JAKARTA, KOMPAS.com — Debat ketiga Pemilu Presiden (Pilpres) 2024 yang menghadirkan para calon presiden (capres), Minggu (7/1/2024), dinilai sudah menampilkan literasi rendah terkait informasi yang dikecualikan sebagaimana ketentuan Undang-Undang Keterbukaan Informasi Publik (UU KIP). Padahal, pelanggaran atas ketentuan tersebut dapat berkonsekuensi pidana 3 tahun penjara dan denda Rp 20 juta.
“Literasi rendah ini terjadi pada KPU, moderator, dan juga capres tertentu. Ketika ada capres yang bersikukuh bahwa informasi pertahanan dibuka saja, yang oleh KPU dan moderator dibiarkan, saya sangat terkejut dan prihatin,” kata anggota Dewan Pakar Prabowo-Gibran, Dradjad H Wibowo, Rabu (17/1/2024).
Tema debat ketiga tersebut adalah pertahanan, keamanan, hubungan internasional, dan geopolitik. Dradjad berpendapat, Prabowo sebagai Menteri Pertahanan sudah benar ketika tidak mau menjawab apalagi membahas topik yang ditanyakan—bahkan didesak untuk dibahas—terkait data pertahanan itu.
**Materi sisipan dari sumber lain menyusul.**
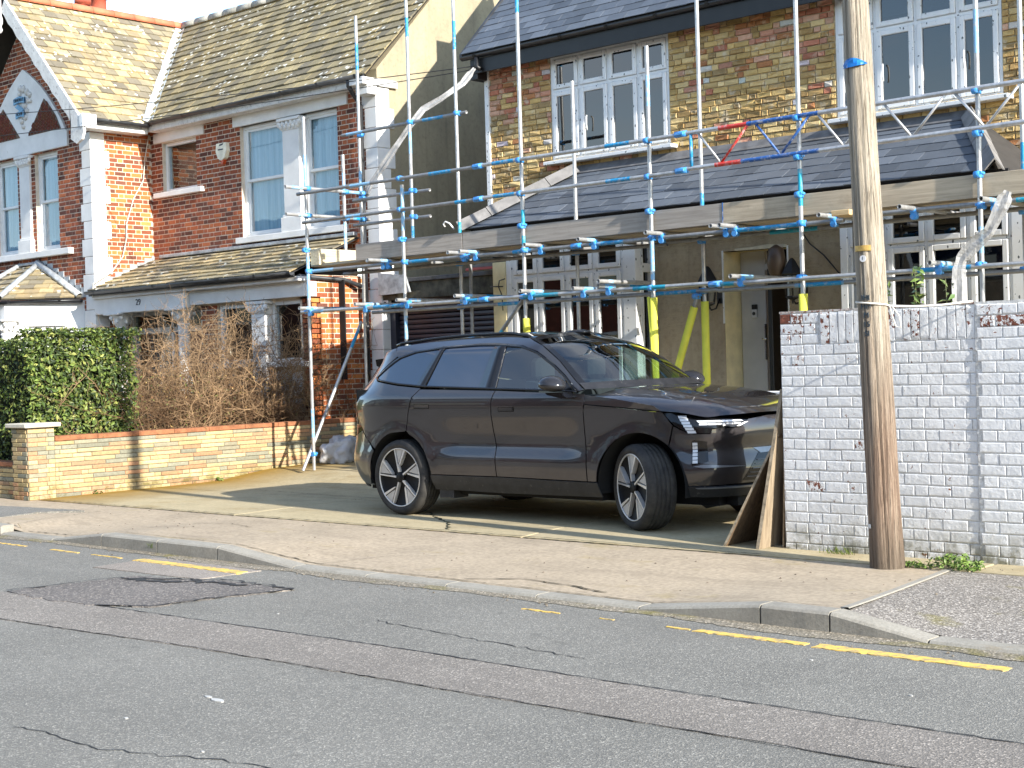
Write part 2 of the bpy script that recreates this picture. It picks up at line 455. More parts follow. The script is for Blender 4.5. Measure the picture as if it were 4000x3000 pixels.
def yellow_mat():
    k = N('yellow_line_paint'); p = k.pos()
    wear = k.step(k.noise(p, 14, 7, 0.75), 0.46, 0.60)
    col = k.mix(k.math('MULTIPLY', wear, 0.75), srgb(232, 192, 96), (0.24, 0.22, 0.17))
    return k.fin(col, 0.8, 0, 0.3)
M_YEL = yellow_mat()

# ================================================================== ground, road, kerb, pavement, driveway
gb = MB(); gb.add([(-1500, -1500, -0.35), (1500, -1500, -0.35), (1500, 1500, -0.35), (-1500, 1500, -0.35)], [(0, 1, 2, 3)])
tag(gb.build('ground', M_EARTH), kind='structure')

def ky(x): return 7.44 - 0.0165 * (x + 4)
def road_grid():
    mb = MB(); xs = np.concatenate([np.linspace(-160, -20, 15), np.linspace(-19, 3, 23), np.linspace(8, 120, 12)]); ys = [-12.0, -4, 0, 3, 5, 6.5, 1e9]
    V = []; 
    for x in xs:
        for y in ys:
            V.append((x, ky(max(min(x, 5), -30)) + 0.02 if y > 1e8 else y, 0.0))
    n = len(ys); F = []
    for i in range(len(xs) - 1):
        for j in range(n - 1): F.append((i * n + j, (i + 1) * n + j, (i + 1) * n + j + 1, i * n + j + 1))
    mb.add(V, F); return mb
tag(road_grid().build('road', M_ROAD), kind='structure')

def rag(poly, step=0.05, amp=0.02, seed=0):
    """roughen a polygon outline"""
    r = np.random.RandomState(seed); out = []
    n = len(poly)
    for i in range(n):
        a = np.array(poly[i], float); b = np.array(poly[(i + 1) % n], float); L = np.linalg.norm(b - a); k = max(1, int(L / step))
        for j in range(k):
            t = j / k; d = (b - a) / max(L, 1e-6); nn = np.array([-d[1], d[0]])
            out.append(tuple(a + (b - a) * t + nn * r.uniform(-amp, amp)))
    return out
def sheet(poly, z0, z1):
    mb = MB(); mb.prism(poly, 'z', z0, z1); return mb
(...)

“Beliau taat UU,” ujar Dradjad.
Belajar dari “insiden” di debat ketiga Pilpres 2024, Dradjad mendesak Komisi Pemilihan Umum (KPU) membuat aturan debat yang taat pada perintah UU Nomor 14 Tahun 2008 tentang KIP dan Peraturan Pemerintah (PP) Nomor 61/2010, untuk penyelenggaraan debat keempat dan kelima Pilpres 2024.
Baca juga: Debat Ketiga Pilpres 2024 Pertontonkan Literasi Rendah tentang Informasi yang Dikecualikan
Terlebih lagi, debat keempat pada Minggu (21/1/2024) juga memungkinkan terjadinya kejadian serupa. Debat keempat Pilpres 2024 bakal menghadirkan para calon wakil presiden (cawapres). Tema yang diusung adalah pembangunan berkelanjutan dan lingkungan hidup, sumber daya alam dan energi, pangan, agraria, masyarakat adat, dan desa.
“(Dua) regulasi itu mengatur 10 jenis informasi yang dikecualikan, termasuk informasi kekayaan alam Indonesia, (yang) menjadi rahasia negara,” tegas Dradjad yang juga adalah Ketua Dewan Pakar Partai Amanat Nasional (PAN) ini.
Dalam debat ketiga, perdebatan yang paling mencuat adalah desakan kepada capres nomor urut 2, Prabowo Subianto, untuk membuka data pertahanan seperti minimum essential force (MEF). Ada juga pertanyaan dari salah satu kandidat kepada kandidat lain terkait MEF.
Mantan Kepala Badan Intelijen Strategis, Soleman B Ponto, mengatakan, MEF adalah proses untuk modernisasi alat utama sistem pertahanan (alutsista) Indonesia.
“MEF dicanangkan Pemerintah Indonesia pada 2007 oleh (Menteri Pertahanan) Prof Dr Juwono Sudarsono, SH, MEF, yang dibagi menjadi tiga rencana strategis (pertahanan) hingga 2024,” ungkap Soleman.
Soleman pun menyebutkan, ketentuan soal MEF sebagai informasi publik yang dikecualikan untuk dibuka ke publik ini tertera lugas di Pasal 17 huruf c angka 3 UU Nomor 14 Tahun 2008.
“… yaitu, jumlah, komposisi, disposisi, atau dislokasi kekuatan dan kemampuan dalam penyelenggaraan sistem pertahanan dan keamanan negara serta rencana pengembangannya,” sebut dia.
Definisi MEF dipadankan dengan klausul Pasal 17 huruf c angka 3, rencana strategis hingga 2024 dalam MEF adalah rencana pengembangan. Lalu, lanjut Soleman, dalam MEF ada tiga komponen postur, yaitu kekuatan, gelar atau persebaran penempatan, dan kemampuan pertahanan.
Dipadankan dengan klausul Pasal 17 huruf c angka 3 maka kekuatan dalam MEF adalah jumlah, gelar atau persebaran penempatan adalah dislokasi kekuatan, sementara kemampuan punya padanan kata yang sama.
“Dengan demikian terbukti bahwa MEF termasuk informasi publik yang bila dibuka kepada publik dapat membahayakan pertahanan dan keamanan negara (sehingga dikecualikan), karenanya tidak dapat dibuka ke publik,” kata Soleman.